I got pretty good at it. Sure, sometimes I'd make mistakes, but I learned from them and moved on and kept at it. I made no more mistakes than she did, I'm sure, because she taught me how to read the charts properly.
Then came the time where she decided to buy me a big kit when she bought her next kit. I browsed through all the patterns and kits at the store, and finally settled on one that was, if I recall, a pattern of a carousel on black Aida cloth. She bought it for me without question, and said I could start it when I finished the project I was working on at the time. She put it in her closet when she got home, to wait until that time came.
I finished my project, and asked to start on the carousel. She said she was busy, and would get it later.
This kept on for months. Always I'd ask, and always she'd say she'd get it later, she'd get it tomorrow, that I should do something else first.
Finally she told me the truth. She said she had realised only after buying the kit for me that the black Aida cloth would be too hard for me to work with, since it would be more difficult to see the holes to put the needle through. She had given the kit away.

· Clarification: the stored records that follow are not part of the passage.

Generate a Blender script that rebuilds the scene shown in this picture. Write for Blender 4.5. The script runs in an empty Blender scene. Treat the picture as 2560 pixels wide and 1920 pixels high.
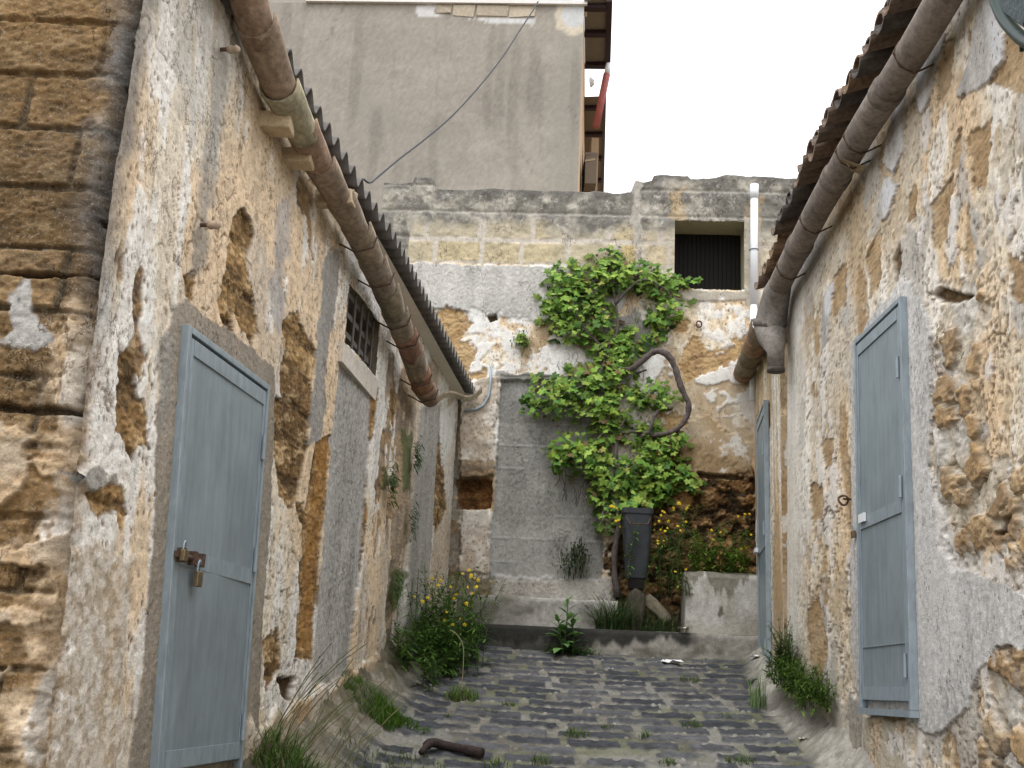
import bpy, math, random
import numpy as np
from mathutils import Vector
rnd = random.Random(7)
sin, cos, pi, R = math.sin, math.cos, math.pi, math.radians
SC = bpy.context.scene
COL = SC.collection

# ------------------------------------------------------------------ camera
CZ = 1.75
C = np.array([0, 0, CZ])
F_PX, PITCH, ROLL = 2780.0, R(15.24), .05
Fv = np.array([0, cos(PITCH), sin(PITCH)])
_u0 = np.array([0, -sin(PITCH), cos(PITCH)]); _r0 = np.array([1., 0, 0])
Rv = _r0*cos(ROLL)+_u0*sin(ROLL); Uv = -_r0*sin(ROLL)+_u0*cos(ROLL)
K = 2560/2212
def ray(px, py): return Fv*F_PX+Rv*(px-1280)-Uv*(py-960)
def hit(px, py, p0, n):
    d = ray(px, py); p0 = np.array(p0, float); n = np.array(n, float)
    return C+d*(np.dot(p0-C, n)/np.dot(d, n))
cam = bpy.data.cameras.new('camera'); cam.sensor_width = 36; cam.lens = 36*F_PX/2560
cam.clip_end = 2000; cam.clip_start = .05
co = bpy.data.objects.new('camera', cam); COL.objects.link(co)
from mathutils import Matrix
co.matrix_world = Matrix([[Rv[0], Uv[0], -Fv[0], 0], [Rv[1], Uv[1], -Fv[1], 0], [Rv[2], Uv[2], -Fv[2], CZ], [0, 0, 0, 1]])
SC.camera = co

# ------------------------------------------------------------------ surfaces of the alley
def fz(Y):                                   # slope of the alley floor
    Y = np.asarray(Y, float)
    return np.where(Y > 4, 1.4+.2095*(Y-7), .7715+.14*(Y-4))
def XL(Y, z):                                # left wall, leaning back near the door
    b = .05*np.clip((7-Y)/2.2, 0, 1.2)
    return -1.85+.119*Y-b*(z-1.35)
YK = 8.45
def XR(Y, z):                                # right wall up to the corner
    return 2.1+.003*Y+.018*(z-1.4)
def XR2(Y, z):                               # rear facade behind it, flaring out
    return 2.115+.137*(Y-YK)+0*z
BN = np.array([.065, 1, 0])/math.hypot(.065, 1)      # away from camera
BA = np.array([1, -.065, 0])/math.hypot(.065, 1)
BP = np.array([0, 11., 0])
def hitX(fn, px, py, off=0.):
    d = ray(px, py); d = d/d[1]
    lo, hi = 1.5, 18.
    g = lambda t: (C[0]+d[0]*t)-fn(t, C[2]+d[2]*t)-off
    gl = g(lo)
    for _ in range(48):
        m = (lo+hi)/2
        if (g(m) > 0) == (gl > 0): lo = m
        else: hi = m
    return C+d*lo
def hL(px, py, off=0.): return hitX(XL, px, py, off)
def hR(px, py, off=0.): return hitX(XR, px, py, -off)
def hR2(px, py, off=0.): return hitX(XR2, px, py, -off)
def hB(px, py, off=0.): return hit(px, py, BP-BN*off, BN)
def hF(px, py):
    d = ray(px, py); t = (1.4-.2095*7-CZ)/(d[2]-.2095*d[1]); return C+d*t
def q(*pts): return [(x*K, y*K) for x, y in pts]

# ------------------------------------------------------------------ numpy noise
def _h(ix, iy, s):
    with np.errstate(over='ignore'):
        n = (ix.astype(np.int64)*374761393+iy.astype(np.int64)*668265263+s*1274126177).astype(np.uint32)
        n = (n ^ (n >> np.uint32(13)))*np.uint32(1274126177)
        n = n ^ (n >> np.uint32(16))
        n = n*np.uint32(2246822519); n = n ^ (n >> np.uint32(15))
    return n.astype(np.float64)/4294967295.0
def vn(x, y, s=0):
    xi = np.floor(x); yi = np.floor(y); fx = x-xi; fy = y-yi
    fx = fx*fx*fx*(fx*(fx*6-15)+10); fy = fy*fy*fy*(fy*(fy*6-15)+10)
    xi = xi.astype(np.int64); yi = yi.astype(np.int64)
    a = _h(xi, yi, s); b = _h(xi+1, yi, s); c = _h(xi, yi+1, s); d = _h(xi+1, yi+1, s)
    return (a*(1-fx)+b*fx)*(1-fy)+(c*(1-fx)+d*fx)*fy
def fbm(x, y, o=4, s=0, g=.5):               # about -1..1
    r = 0; a = 1.; t = 0
    for i in range(o):
        r = r+a*(vn(x*2**i*1.0+i*17.3, y*2**i+i*9.1, s+i*31)*2-1); t += a; a *= g
    return r/t*1.6
def worley(x, y, s=0, j=.9):
    xi = np.floor(x).astype(np.int64); yi = np.floor(y).astype(np.int64)
    f1 = np.full(x.shape, 9.); f2 = np.full(x.shape, 9.); cid = np.zeros(x.shape)
    for dx in (-1, 0, 1):
        for dy in (-1, 0, 1):
            cx = xi+dx; cy = yi+dy
            px = cx+.5+j*(_h(cx, cy, s)-.5); py = cy+.5+j*(_h(cx, cy, s+77)-.5)
            d = np.hypot(px-x, py-y); cl = d < f1
            f2 = np.where(cl, f1, np.minimum(f2, d)); cid = np.where(cl, _h(cx, cy, s+191), cid); f1 = np.where(cl, d, f1)
    return f1, f2, cid
def ss(a, b, x):
    t = np.clip((x-a)/(b-a), 0, 1); return t*t*(3-2*t)
def mix(a, b, t): return a+(b-a)*(t[:, None] if np.ndim(t) else t)
def rgb(*c): return np.array(c, float)
def sdf(x, y, poly):                         # signed distance, negative inside
    P = np.array(poly, float); n = len(P)
    out = np.full(x.shape, 9.)
    m = .5
    sel = (x > P[:, 0].min()-m) & (x < P[:, 0].max()+m) & (y > P[:, 1].min()-m) & (y < P[:, 1].max()+m)
    xs = x[sel]; ys = y[sel]
    if xs.size == 0: return out
    d = np.full(xs.shape, 1e9); sgn = np.ones(xs.shape)
    for i in range(n):
        ax, ay = P[i]; bx, by = P[i-1]
        ex, ey = bx-ax, by-ay; wx = xs-ax; wy = ys-ay
        t = np.clip((wx*ex+wy*ey)/(ex*ex+ey*ey+1e-12), 0, 1)
        d = np.minimum(d, (wx-ex*t)**2+(wy-ey*t)**2)
        c1 = ys >= ay; c2 = ys < by; c3 = ex*wy > ey*wx
        sgn = np.where((c1 & c2 & c3) | (~c1 & ~c2 & ~c3), -sgn, sgn)
    out[sel] = sgn*np.sqrt(d)
    return out

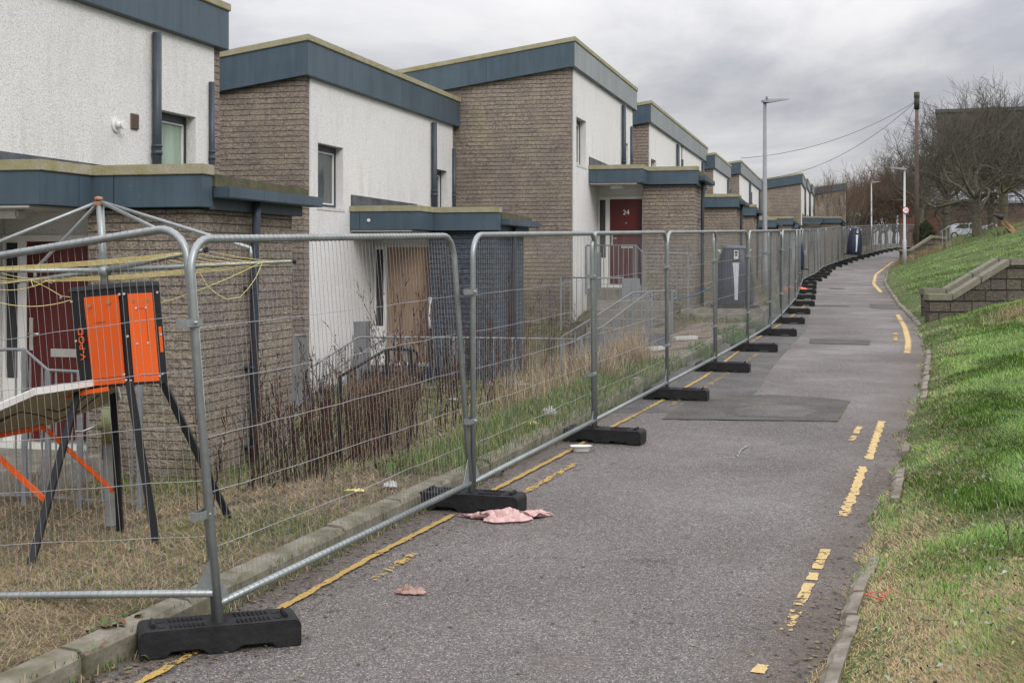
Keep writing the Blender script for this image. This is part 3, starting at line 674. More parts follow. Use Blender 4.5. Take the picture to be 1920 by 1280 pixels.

I wasn't devastated. But I was mightily ticked off, and I told her that she should have at least told me that. Besides, I argued, it isn't hard to feel where you are on the fabric, and if you push the needle through a wrong hole at first, you take it out, adjust, and try again. She made some noncommittal noise and went about her business.
It wasn't until much later that I really understood what she meant when she said the kit would be too hard for me. She meant that it would be too hard for her, and that therefore by default must be too hard for me, because I couldn't possibly have greater skills after less practice. She didn't even give me the chance to try before giving away something I was looking forward to.
She had a habit of doing that. She would make things, saying they were for me, and then give them to somebody else. She was working on a complete collection of Cherished Teddies cross-stitch patterns a long time ago, just before I entered my teenage years, and she said she'd give them all to me so that I could decorate my room with them. Even though I wasn't big on teddy bears, I was thrilled that she'd work so long and hard at something, all for me!
Then I discovered that she'd given nearly half of them to a friend-of-the-family's daughter, out of the blue, and that she wasn't going to bother finishing the rest after all.
Like reading, I sometimes marvel that cross-stitch wasn't something that was ruined for me by crummy events in my childhood. I enjoyed it, but she always managed to find some way to ruin it for me. But I've grown up now and still enjoy getting lost in that soothing pattern of stitches, watching the design unfold piece by little piece, being able to sit back after only an hour and see a measurable difference in what I was working on. It's calming, it's pleasing, and I love it. I have the skills to tackle difficult patterns, and I have the skills to design my own patterns to boot. But it would have been so easy to get lost in the disappointment felt in other situations relating to it, squashing any enjoyment I could have gained.
Instead of it being squashed, it thrives. So much so, in fact, that merely talking about it makes me want to go back to stitching instead of spending the evening with a book.